◆ **SHORT EXERCISE**
Could you print all the entries exactly?

[Stored records]
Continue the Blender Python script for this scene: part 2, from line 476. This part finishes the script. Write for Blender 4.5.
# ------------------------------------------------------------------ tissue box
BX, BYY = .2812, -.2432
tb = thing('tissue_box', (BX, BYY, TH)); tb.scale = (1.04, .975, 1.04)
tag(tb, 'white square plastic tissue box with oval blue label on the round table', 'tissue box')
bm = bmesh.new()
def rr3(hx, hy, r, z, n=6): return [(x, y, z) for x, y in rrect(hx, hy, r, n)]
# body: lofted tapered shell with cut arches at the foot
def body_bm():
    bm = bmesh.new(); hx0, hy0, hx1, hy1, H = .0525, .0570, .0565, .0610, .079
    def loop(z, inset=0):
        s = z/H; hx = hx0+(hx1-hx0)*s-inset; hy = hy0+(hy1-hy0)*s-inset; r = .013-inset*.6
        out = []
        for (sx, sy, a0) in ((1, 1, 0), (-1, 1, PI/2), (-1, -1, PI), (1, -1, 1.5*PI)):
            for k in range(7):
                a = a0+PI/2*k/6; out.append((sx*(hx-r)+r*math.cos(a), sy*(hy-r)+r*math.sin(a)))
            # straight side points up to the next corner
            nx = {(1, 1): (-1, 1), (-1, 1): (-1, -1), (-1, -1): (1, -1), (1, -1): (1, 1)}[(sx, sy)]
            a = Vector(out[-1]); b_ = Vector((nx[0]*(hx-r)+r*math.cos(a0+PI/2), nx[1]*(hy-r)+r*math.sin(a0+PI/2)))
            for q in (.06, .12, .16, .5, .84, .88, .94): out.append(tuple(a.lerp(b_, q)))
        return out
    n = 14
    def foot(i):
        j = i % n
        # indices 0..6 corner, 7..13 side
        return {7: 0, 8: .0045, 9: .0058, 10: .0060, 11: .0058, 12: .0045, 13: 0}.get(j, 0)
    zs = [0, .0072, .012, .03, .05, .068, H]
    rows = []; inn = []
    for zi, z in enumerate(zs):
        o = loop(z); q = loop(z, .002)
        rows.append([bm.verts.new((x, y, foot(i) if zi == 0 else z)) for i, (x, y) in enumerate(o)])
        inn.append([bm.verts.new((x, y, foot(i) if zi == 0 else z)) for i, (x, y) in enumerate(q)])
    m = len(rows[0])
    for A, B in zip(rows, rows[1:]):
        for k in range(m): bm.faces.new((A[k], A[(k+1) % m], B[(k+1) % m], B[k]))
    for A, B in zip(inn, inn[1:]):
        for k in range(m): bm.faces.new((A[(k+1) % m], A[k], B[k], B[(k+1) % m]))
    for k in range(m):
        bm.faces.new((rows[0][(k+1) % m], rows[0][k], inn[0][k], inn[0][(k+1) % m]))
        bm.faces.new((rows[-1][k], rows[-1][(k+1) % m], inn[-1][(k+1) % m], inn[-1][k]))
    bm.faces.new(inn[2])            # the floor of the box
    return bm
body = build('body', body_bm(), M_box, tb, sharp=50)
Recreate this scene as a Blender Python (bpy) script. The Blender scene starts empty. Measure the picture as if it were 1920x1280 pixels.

◆ **RESPONSE TO THIS TASK**
Continue the Blender Python script for this scene: part 2, from line 476. This part finishes the script. Write for Blender 4.5.
# ------------------------------------------------------------------ tissue box
BX, BYY = .2812, -.2432
tb = thing('tissue_box', (BX, BYY, TH)); tb.scale = (1.04, .975, 1.04)
tag(tb, 'white square plastic tissue box with oval blue label on the round table', 'tissue box')
bm = bmesh.new()
def rr3(hx, hy, r, z, n=6): return [(x, y, z) for x, y in rrect(hx, hy, r, n)]
# body: lofted tapered shell with cut arches at the foot
def body_bm():
    bm = bmesh.new(); hx0, hy0, hx1, hy1, H = .0525, .0570, .0565, .0610, .079
    def loop(z, inset=0):
        s = z/H; hx = hx0+(hx1-hx0)*s-inset; hy = hy0+(hy1-hy0)*s-inset; r = .013-inset*.6
        out = []
        for (sx, sy, a0) in ((1, 1, 0), (-1, 1, PI/2), (-1, -1, PI), (1, -1, 1.5*PI)):
            for k in range(7):
                a = a0+PI/2*k/6; out.append((sx*(hx-r)+r*math.cos(a), sy*(hy-r)+r*math.sin(a)))
            # straight side points up to the next corner
            nx = {(1, 1): (-1, 1), (-1, 1): (-1, -1), (-1, -1): (1, -1), (1, -1): (1, 1)}[(sx, sy)]
            a = Vector(out[-1]); b_ = Vector((nx[0]*(hx-r)+r*math.cos(a0+PI/2), nx[1]*(hy-r)+r*math.sin(a0+PI/2)))
            for q in (.06, .12, .16, .5, .84, .88, .94): out.append(tuple(a.lerp(b_, q)))
        return out
    n = 14
    def foot(i):
        j = i % n
        # indices 0..6 corner, 7..13 side
        return {7: 0, 8: .0045, 9: .0058, 10: .0060, 11: .0058, 12: .0045, 13: 0}.get(j, 0)
    zs = [0, .0072, .012, .03, .05, .068, H]
    rows = []; inn = []
    for zi, z in enumerate(zs):
        o = loop(z); q = loop(z, .002)
        rows.append([bm.verts.new((x, y, foot(i) if zi == 0 else z)) for i, (x, y) in enumerate(o)])
        inn.append([bm.verts.new((x, y, foot(i) if zi == 0 else z)) for i, (x, y) in enumerate(q)])
    m = len(rows[0])
    for A, B in zip(rows, rows[1:]):
        for k in range(m): bm.faces.new((A[k], A[(k+1) % m], B[(k+1) % m], B[k]))
    for A, B in zip(inn, inn[1:]):
        for k in range(m): bm.faces.new((A[(k+1) % m], A[k], B[k], B[(k+1) % m]))
    for k in range(m):
        bm.faces.new((rows[0][(k+1) % m], rows[0][k], inn[0][k], inn[0][(k+1) % m]))
        bm.faces.new((rows[-1][k], rows[-1][(k+1) % m], inn[-1][(k+1) % m], inn[-1][k]))
    bm.faces.new(inn[2])            # the floor of the box
    return bm
body = build('body', body_bm(), M_box, tb, sharp=50)
Recreate this scene as a Blender Python (bpy) script. The Blender scene starts empty. Measure the picture as if it were 1920x1280 pixels.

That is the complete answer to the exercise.